**Cat Flap Blunder Leads to Capture of Prolific Burglar in West Wales**
A seasoned burglar who believed he had meticulously concealed his traces during a spree of break-ins across West Wales was ultimately undone by a seemingly innocuous detail—a cat flap. Ryan Thomas, a 30-year-old with an extensive criminal record, was caught after he left his fingerprints behind on a cat flap at a property he had broken into, Swansea Crown Court has heard.
Thomas’s crime spree unfolded in the early hours of 31 March 2023, when he travelled from his home in Merthyr Vale to Llandovery. There, he gained entry to a house on Broad Street, making off with car keys, a box of Budweiser beers, and the homeowner’s Toyota Yaris. Unbeknownst to the victim, the theft had taken place while she slept, and Thomas wasted no time before putting the stolen vehicle to use.
He next drove to Llandybie, where he targeted another home on Ammanford Road. After breaking in, he took the keys to a Volvo S80 and made a swift getaway with the car. Investigators later learnt that he used this vehicle in a ramraid at the Petro Express garage in Glanaman. During the raid, Thomas used the Volvo to inflict severe damage on the shop’s shutters before entering the premises, his hands covered with plastic bags in an attempt to avoid leaving traces.

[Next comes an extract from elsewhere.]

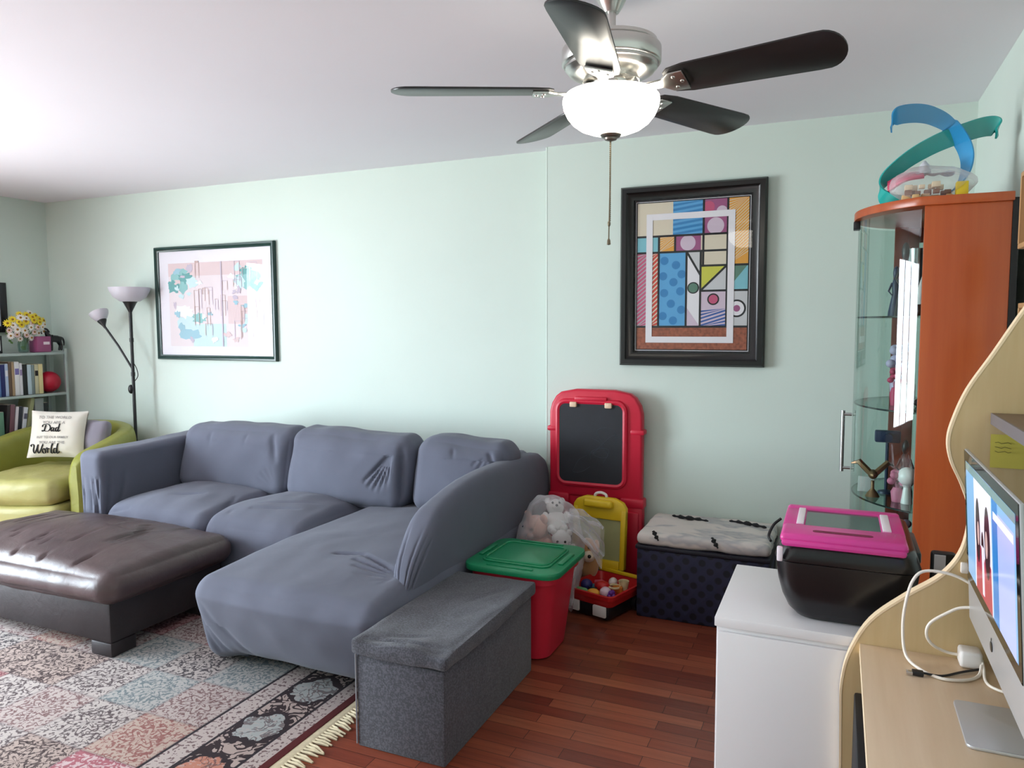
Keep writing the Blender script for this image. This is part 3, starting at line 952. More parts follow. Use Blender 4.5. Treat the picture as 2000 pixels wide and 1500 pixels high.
def plush(name, c, s, m, label, muzzle=None, yaw=0., pitch=0.):
    p = thing(name, label, 'plush toy', (c[0], c[1], c[2] - s * 1.3))
    Mr = Matrix.Translation(c) @ Matrix.Rotation(yaw, 4, 'Z') @ Matrix.Rotation(pitch, 4, 'X')
    b = MB()
    nf = lambda v: v * (1 + .05 * noise.noise(v * 30))
    def bl(at, r): b.ball(Mr @ Vector(at), r, 18, 12, M=Mr.to_3x3().to_4x4(), fn=nf)
    bl((0, 0, -.5 * s), (s * .75, s * .65, s * .8)); bl((0, -.1 * s, .55 * s), (s * .62, s * .58, s * .56))
    for sg in (-1, 1):
        bl((sg * .5 * s, -.02 * s, 1.0 * s), (s * .22, s * .12, s * .24)); bl((sg * .75 * s, -.2 * s, -.25 * s), (s * .26, s * .3, s * .45)); bl((sg * .42 * s, -.45 * s, -1.05 * s), (s * .3, s * .42, s * .28))
    b.build('body', m, p)
    mz = MB(); mz.ball(Mr @ Vector((0, -.58 * s, .42 * s)), (s * .3, s * .24, s * .22), 14, 9, M=Mr.to_3x3().to_4x4()); mz.build('muzzle', muzzle or P_WHITE, p)
    ns = MB(); ns.ball(Mr @ Vector((0, -.82 * s, .48 * s)), s * .09, 10, 7); ns.build('nose', EYE, p)
    for sg in (-1, 1):
        e = MB(); e.ball(Mr @ Vector((sg * .24 * s, -.62 * s, .72 * s)), s * .08, 10, 7); e.build('eye', EYE, p)
    return p
plush('plush_bear', (-1.405, 3.55, .37), .115, P_PEACH, 'peach plush bear at the left inside the clear plastic bag', P_ROSE, -.4, .2)
plush('plush_bear', (-1.325, 3.58, .49), .075, P_WHITE, 'white plush toy with a dark eye near the top of the clear bag', P_WHITE, .5, -.5)
plush('plush_bear', (-1.265, 3.51, .36), .08, P_WHITE, 'round white plush toy at the front of the clear plastic bag', P_WHITE, .3, .4)
plush('plush_bear', (-1.385, 3.55, .155), .095, P_ROSE, 'dusty rose plush toy low in the clear bag', P_PEACH, .1, 0)
DX_ = -.07
dog = thing('plush_dog', 'tan plush dog with black nose leaning between bag and yellow lid', 'plush toy', (-1.245, 3.76, .0))
b = MB(); nf = lambda v: v * (1 + .05 * noise.noise(v * 30))
b.ball((-1.209, 3.772, .265), (.055, .05, .065), 18, 12, fn=nf); b.ball((-1.214, 3.787, .17), (.06, .05, .07), 18, 12, fn=nf)
b.ball((-1.259, 3.777, .275), (.02, .03, .05), 12, 9); b.ball((-1.164, 3.777, .285), (.018, .02, .04), 12, 9)
b.build('body', P_TAN, dog)
b = MB(); b.ball((-1.189, 3.722, .245), (.034, .035, .03), 14, 9); b.build('muzzle', plushm('cream_plush', (226, 204, 180)), dog)
b = MB(); b.ball((-1.176, 3.691, .255), .010, 10, 7); b.build('nose', EYE, dog)
b = MB(); b.ball((-1.191, 3.730, .290), .007, 10, 7); b.build('eye', EYE, dog)
# the bag itself
def bagfn(v):
    n_ = noise.noise(v * 9) * .10 + noise.noise(v * 22) * .05
    return v * (1 + n_)
bag = MB()
bag.ball((-1.345, 3.56, .30), (.185, .165, .295), 56, 40, fn=bagfn)
# twisted loose neck flopping to the right
def neck(u, v):
    a = 2 * PI * u
    t = v
    c = Vector((-1.22 + .17 * t, 3.50 + .0 * t, .50 - .05 * t - .07 * t * t))
    r = .045 + .05 * t
    q = Vector((0, math.cos(a) * r * .5, math.sin(a) * r))
    return c + q * (1 + .25 * math.sin(a * 5 + t * 4) + .2 * noise.noise(Vector((a, t * 4, 1))))
bag.grid(neck, 40, 16)
# trailing corner hanging down on the right
def tail(u, v):
    return Vector((-1.165 - .03 * v + .02 * math.sin(u * 6), 3.42 + .04 * u + .012 * math.sin(v * 9), .36 - .30 * v + .02 * math.sin(u * 9)))
bag.grid(lambda u, v: tail(u, v) + Vector((.05 * (u - .5) * (1 - v * .6), 0, 0)), 12, 24)
solo(bag, 'plastic_bag', film('clear_bag_film', (236, 232, 238), .20), 'clear plastic bag full of plush toys between tote and easel', 'bag', (-1.31, 3.57, 0))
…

Inside the targeted garage, he seized alcohol and cigarettes valued at around £5,000, along with cash from the till, before escaping in the battered Volvo. After fleeing the scene, Thomas drove the vehicle to Swansea, where he ultimately set it alight and abandoned it in an effort to destroy evidence.
However, this string of audacious crimes began to unravel thanks to diligent police work and the overlooked cat flap. Forensic investigators meticulously combed the scene at the Llandovery house and lifted Thomas’s fingerprints from the flap, which he had used to reach the interior door handle. This vital clue provided a direct link to the culprit. Further evidence included his prints discovered on the bottles of beer left in the abandoned Yaris, just a short distance from the second burglary. Adding to the mounting case, video doorbell footage captured Thomas entering the hallway during the Ammanford Road burglary, while a fragment of the Volvo’s number plate was found at the site of the ramraid.
By the time Thomas was formally named as a suspect, he was already serving a separate prison sentence at HMP Parc, related to another burglary in which he and an accomplice used force to break into Maesycwmmer Stores in Caerphilly, stealing thousands of pounds of tobacco and e-cigarettes before leading police on a high-speed chase. Court proceedings outlined the challenges police faced in questioning Thomas, who delayed co-operating for over a year and responded “no comment” to every question posed, further complicating the investigation.
Thomas has a lengthy criminal background, with past convictions totalling 54 offences, many of which involve various forms of burglary, aggravated vehicle taking, and violent behaviour. His legal representative, Hywel Davies, told the court that delays by authorities in both interviewing and charging his client contributed to the drawn-out nature of the proceedings. Davies also stated that Thomas had been engaging in self-improvement courses whilst in custody and retained hopes of rebuilding his relationship with his young daughter upon eventual release.
Recorder Christopher Felstead credited Thomas’s guilty pleas by granting him a sentence reduction, eventually ordering him to serve 31 months in prison. Thomas will be eligible for release on licence after completing up to half his sentence behind bars, after which he will remain subject to monitoring in the community for the remainder of his term. Additionally, Thomas received a five-year and three-month driving ban, and must pass an extended test before regaining the right to drive.
This case highlights not only the inventive efforts criminals often take to cover their tracks but also the persistent and methodical work of forensic teams in bringing perpetrators to justice. In Thomas’s case, it was an overlooked cat flap that ensured his eventual downfall, demonstrating that even the smallest detail can make all the difference in complex investigations.